• _Work to complete_: Up to and including the line with "PI = math.pi", reproduce the listing below exactly, beginning at its first line.
·····
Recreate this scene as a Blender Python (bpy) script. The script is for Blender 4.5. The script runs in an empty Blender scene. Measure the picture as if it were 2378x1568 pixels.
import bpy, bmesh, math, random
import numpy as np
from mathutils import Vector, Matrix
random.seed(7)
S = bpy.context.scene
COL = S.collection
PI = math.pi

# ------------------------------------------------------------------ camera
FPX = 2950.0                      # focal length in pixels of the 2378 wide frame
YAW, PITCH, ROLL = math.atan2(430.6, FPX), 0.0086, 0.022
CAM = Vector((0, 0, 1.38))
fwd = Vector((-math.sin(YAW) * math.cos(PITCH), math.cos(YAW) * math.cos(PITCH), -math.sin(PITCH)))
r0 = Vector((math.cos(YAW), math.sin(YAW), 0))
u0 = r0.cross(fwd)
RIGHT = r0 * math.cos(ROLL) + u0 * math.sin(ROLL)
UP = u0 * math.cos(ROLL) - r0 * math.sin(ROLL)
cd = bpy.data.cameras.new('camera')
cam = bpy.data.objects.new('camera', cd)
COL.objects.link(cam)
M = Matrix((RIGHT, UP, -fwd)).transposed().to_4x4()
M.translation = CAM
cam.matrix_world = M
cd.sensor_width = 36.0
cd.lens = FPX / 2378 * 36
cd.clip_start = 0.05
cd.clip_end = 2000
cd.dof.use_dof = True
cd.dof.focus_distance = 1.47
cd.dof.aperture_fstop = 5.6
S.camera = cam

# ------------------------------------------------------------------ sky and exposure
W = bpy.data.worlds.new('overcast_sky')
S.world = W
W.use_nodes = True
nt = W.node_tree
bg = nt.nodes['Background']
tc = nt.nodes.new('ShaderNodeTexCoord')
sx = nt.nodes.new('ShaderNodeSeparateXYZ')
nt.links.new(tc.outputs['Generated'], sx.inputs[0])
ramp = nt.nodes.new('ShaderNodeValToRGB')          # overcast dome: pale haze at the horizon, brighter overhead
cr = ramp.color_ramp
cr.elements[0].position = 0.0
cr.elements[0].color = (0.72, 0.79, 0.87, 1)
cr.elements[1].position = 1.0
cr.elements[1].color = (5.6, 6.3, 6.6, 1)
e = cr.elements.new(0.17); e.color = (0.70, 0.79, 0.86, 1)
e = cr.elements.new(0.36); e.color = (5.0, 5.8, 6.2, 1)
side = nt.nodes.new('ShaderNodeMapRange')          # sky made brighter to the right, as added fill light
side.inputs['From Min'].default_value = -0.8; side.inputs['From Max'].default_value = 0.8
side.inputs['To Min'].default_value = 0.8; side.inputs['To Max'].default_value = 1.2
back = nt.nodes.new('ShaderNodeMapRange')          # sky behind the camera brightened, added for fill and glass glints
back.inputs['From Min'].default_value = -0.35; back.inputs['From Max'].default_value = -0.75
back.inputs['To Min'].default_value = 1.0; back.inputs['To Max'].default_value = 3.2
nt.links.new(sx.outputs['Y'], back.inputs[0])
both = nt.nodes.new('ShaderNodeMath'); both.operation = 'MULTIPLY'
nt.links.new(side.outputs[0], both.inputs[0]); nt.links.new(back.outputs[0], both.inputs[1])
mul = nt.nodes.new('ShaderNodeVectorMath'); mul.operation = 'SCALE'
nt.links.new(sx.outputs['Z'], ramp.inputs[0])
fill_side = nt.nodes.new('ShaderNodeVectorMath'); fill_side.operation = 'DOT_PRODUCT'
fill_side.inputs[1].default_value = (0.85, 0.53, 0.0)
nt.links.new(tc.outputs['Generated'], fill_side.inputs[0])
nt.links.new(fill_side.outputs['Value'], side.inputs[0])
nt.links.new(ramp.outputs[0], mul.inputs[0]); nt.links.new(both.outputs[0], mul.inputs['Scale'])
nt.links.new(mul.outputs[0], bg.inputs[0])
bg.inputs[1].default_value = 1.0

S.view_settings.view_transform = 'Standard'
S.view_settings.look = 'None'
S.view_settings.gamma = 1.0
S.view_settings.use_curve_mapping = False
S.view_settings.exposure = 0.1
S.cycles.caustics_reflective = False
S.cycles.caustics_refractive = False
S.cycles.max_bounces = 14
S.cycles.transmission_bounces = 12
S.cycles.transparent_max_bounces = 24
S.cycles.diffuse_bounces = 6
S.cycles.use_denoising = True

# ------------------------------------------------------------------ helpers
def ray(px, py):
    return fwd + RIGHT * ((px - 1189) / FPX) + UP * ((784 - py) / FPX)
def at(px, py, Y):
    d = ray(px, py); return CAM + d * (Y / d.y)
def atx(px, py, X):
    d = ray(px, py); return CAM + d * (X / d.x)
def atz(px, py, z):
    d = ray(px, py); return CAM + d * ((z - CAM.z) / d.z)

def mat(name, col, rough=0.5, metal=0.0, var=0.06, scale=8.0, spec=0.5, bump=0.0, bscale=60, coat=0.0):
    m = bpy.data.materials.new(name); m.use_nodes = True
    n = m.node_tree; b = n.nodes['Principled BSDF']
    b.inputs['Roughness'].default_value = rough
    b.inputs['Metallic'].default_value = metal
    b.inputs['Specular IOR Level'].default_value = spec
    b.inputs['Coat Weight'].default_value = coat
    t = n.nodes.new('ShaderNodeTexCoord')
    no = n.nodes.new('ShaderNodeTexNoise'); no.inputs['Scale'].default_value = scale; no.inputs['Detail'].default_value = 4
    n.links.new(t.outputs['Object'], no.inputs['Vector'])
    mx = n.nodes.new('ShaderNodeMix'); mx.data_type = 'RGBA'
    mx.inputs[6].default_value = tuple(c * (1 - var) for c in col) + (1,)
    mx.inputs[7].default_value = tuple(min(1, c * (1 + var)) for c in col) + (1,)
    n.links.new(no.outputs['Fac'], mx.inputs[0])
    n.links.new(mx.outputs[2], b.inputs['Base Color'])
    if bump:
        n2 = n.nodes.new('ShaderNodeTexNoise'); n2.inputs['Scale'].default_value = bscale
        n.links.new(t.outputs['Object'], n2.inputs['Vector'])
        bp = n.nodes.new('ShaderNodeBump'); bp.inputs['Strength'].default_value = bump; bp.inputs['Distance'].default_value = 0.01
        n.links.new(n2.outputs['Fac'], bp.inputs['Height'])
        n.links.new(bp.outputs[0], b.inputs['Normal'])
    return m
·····
• _Answer for the task_:
Recreate this scene as a Blender Python (bpy) script. The script is for Blender 4.5. The script runs in an empty Blender scene. Measure the picture as if it were 2378x1568 pixels.
import bpy, bmesh, math, random
import numpy as np
from mathutils import Vector, Matrix
random.seed(7)
S = bpy.context.scene
COL = S.collection
PI = math.pi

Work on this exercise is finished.